Two years ago, nearly to the day, when Diego Maradona died, the outpouring of grief in Argentina was something to behold. The Argentine government declared three days of national mourning, thousands of people gathered in Buenos Aires — downtown, at La Bombonera, where he played for Boca Juniors; in Villa Fiorito, the neighborhood where he grew up.

It is hard, as an American, to properly behold what winning the World Cup means to a nation such as Argentina, but that is the sort of burden Lionel Messi will bear Wednesday, when the Argentines face potential elimination against Poland. This is the 35-year-old Messi’s last World Cup, his last chance to equal Maradona’s 1986 feat of victory, and Argentina came into the tournament as one of the favorites.

REUTERS

A disaster loss against Saudi Arabia later and they need a result in the last game of the group stage to advance. It’s possible, depending on what the Saudis do against Mexico, that a draw won’t be enough.

Messi has always been compared unfavorably to Maradona at home for a litany of reasons too expansive to get into here and too local to Argentina to accurately sum up from thousands of miles away. The national team’s relative lack of success with Messi as its talisman, though, is the biggest and most obvious.

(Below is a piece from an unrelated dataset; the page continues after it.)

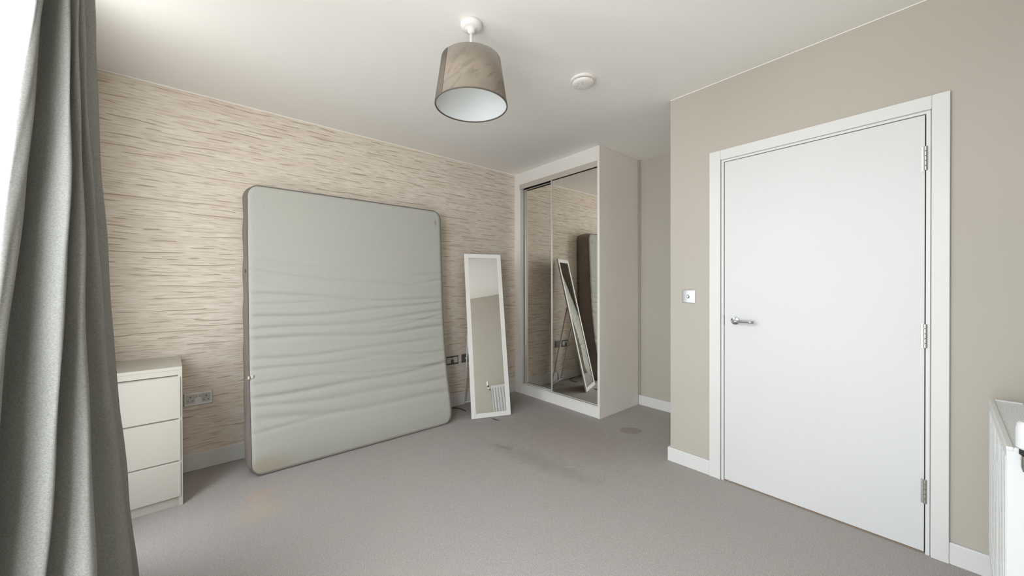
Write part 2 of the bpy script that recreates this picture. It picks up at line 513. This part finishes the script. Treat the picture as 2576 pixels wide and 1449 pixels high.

Messi finally led his country to a major trophy in 2021, when Ángel Di María’s goal put them past Brazil in the Copa América. Argentina had lost the final of that particular tournament three times with Messi on the team (2007 to Brazil, 2015 and 2016 both to Chile), and lost the World Cup final in 2014 to Germany on Mario Götze’s extra time winner.

Messi has won countless more club trophies than Maradona, who played in Europe for a comparatively short 10 seasons and never won a European Cup with Napoli or Barcelona. But that has not earned him the kind of adoration at home that Maradona had.

Only one thing can, and he may lose his last chance at it on Wednesday.